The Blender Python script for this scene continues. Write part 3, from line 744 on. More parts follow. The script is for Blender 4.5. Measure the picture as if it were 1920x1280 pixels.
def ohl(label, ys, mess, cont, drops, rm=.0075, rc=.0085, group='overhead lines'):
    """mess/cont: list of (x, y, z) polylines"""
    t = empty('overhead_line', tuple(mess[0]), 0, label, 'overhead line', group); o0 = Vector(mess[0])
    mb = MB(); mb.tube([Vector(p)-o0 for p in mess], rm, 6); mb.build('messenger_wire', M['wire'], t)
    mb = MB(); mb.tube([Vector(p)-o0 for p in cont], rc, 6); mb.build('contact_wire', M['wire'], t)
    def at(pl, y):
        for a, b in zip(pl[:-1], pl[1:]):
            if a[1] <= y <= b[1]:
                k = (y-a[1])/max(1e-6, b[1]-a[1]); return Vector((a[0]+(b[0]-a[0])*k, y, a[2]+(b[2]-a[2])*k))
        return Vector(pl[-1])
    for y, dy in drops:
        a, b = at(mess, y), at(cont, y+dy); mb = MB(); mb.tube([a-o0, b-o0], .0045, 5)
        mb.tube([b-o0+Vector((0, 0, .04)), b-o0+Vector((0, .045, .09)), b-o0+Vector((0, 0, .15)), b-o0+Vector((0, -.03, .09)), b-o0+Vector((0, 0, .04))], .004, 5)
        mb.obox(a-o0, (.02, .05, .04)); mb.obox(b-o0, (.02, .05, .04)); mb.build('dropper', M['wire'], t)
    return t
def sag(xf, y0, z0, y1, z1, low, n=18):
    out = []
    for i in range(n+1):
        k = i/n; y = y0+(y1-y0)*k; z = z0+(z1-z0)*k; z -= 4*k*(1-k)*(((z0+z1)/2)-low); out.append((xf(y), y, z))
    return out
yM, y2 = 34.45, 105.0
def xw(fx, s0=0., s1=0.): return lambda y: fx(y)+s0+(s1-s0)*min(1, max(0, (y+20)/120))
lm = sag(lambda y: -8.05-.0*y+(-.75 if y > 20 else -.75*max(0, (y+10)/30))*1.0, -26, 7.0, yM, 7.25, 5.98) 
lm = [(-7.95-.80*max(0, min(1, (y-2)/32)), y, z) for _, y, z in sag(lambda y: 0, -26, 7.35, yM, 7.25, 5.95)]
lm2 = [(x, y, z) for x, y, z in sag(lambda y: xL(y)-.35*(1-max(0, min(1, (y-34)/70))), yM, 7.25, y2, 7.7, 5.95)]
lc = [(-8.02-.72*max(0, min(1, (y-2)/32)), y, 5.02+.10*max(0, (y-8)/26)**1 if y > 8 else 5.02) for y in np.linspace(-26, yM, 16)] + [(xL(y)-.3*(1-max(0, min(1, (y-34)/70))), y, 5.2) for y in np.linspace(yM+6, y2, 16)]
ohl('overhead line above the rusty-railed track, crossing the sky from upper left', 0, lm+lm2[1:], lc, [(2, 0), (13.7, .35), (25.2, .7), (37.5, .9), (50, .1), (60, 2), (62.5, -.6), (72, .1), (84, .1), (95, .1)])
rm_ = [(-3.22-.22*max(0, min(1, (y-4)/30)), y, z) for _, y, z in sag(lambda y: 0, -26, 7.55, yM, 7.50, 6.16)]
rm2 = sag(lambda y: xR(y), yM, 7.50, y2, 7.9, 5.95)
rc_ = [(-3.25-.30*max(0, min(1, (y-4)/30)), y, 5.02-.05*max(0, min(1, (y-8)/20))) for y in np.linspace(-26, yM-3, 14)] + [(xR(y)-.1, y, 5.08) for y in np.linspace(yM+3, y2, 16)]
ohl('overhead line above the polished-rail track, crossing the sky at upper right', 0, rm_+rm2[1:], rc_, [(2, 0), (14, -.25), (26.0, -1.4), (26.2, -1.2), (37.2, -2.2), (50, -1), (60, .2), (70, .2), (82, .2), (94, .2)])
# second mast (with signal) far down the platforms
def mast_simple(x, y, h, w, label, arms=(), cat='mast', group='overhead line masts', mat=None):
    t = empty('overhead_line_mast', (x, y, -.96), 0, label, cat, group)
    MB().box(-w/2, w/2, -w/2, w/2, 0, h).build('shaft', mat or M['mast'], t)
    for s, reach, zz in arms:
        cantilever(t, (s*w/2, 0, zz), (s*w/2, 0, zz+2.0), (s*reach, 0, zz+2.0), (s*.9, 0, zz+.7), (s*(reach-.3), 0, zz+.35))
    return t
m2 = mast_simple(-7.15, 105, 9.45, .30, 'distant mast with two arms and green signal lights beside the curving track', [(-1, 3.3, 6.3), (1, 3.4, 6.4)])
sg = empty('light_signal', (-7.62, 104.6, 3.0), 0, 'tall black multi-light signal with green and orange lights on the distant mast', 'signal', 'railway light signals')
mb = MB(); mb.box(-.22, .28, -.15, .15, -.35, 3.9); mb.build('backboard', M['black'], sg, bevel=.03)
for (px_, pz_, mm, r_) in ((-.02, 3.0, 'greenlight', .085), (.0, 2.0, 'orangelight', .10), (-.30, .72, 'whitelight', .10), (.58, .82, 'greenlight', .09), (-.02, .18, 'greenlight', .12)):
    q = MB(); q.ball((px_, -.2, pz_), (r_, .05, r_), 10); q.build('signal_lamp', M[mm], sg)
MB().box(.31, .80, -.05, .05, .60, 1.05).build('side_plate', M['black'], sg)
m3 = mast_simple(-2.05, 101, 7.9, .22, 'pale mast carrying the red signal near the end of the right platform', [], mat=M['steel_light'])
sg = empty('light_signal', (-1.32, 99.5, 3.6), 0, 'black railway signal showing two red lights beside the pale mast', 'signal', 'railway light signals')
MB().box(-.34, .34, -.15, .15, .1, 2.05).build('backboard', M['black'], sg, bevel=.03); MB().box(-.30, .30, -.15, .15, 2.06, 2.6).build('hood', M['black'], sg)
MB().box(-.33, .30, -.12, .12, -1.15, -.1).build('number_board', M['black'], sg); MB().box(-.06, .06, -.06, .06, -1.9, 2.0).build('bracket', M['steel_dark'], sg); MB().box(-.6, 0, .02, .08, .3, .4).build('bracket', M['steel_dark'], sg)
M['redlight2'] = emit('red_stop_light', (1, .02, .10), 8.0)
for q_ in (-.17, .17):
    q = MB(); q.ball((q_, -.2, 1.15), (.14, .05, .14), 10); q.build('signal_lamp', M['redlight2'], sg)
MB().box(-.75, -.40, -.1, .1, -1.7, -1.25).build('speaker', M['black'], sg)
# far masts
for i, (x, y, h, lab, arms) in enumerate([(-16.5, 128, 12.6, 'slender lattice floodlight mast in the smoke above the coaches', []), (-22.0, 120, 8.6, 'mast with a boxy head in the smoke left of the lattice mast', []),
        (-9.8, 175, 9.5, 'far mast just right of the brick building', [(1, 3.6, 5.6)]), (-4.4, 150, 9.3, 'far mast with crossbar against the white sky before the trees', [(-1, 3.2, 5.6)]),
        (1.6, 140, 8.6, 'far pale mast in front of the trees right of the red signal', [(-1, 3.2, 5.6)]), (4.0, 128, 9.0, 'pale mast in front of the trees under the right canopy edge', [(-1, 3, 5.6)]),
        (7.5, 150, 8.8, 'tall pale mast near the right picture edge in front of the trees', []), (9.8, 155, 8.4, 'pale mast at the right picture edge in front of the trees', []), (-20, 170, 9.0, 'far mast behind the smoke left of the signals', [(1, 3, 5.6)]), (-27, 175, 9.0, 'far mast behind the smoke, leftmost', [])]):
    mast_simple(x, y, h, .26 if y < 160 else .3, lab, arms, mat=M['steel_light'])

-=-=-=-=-

Which lines above hold the word "picture"? Copy each of them.

The Blender Python script for this scene continues. Write part 3, from line 744 on. More parts follow. The script is for Blender 4.5. Measure the picture as if it were 1920x1280 pixels.
        (7.5, 150, 8.8, 'tall pale mast near the right picture edge in front of the trees', []), (9.8, 155, 8.4, 'pale mast at the right picture edge in front of the trees', []), (-20, 170, 9.0, 'far mast behind the smoke left of the signals', [(1, 3, 5.6)]), (-27, 175, 9.0, 'far mast behind the smoke, leftmost', [])]):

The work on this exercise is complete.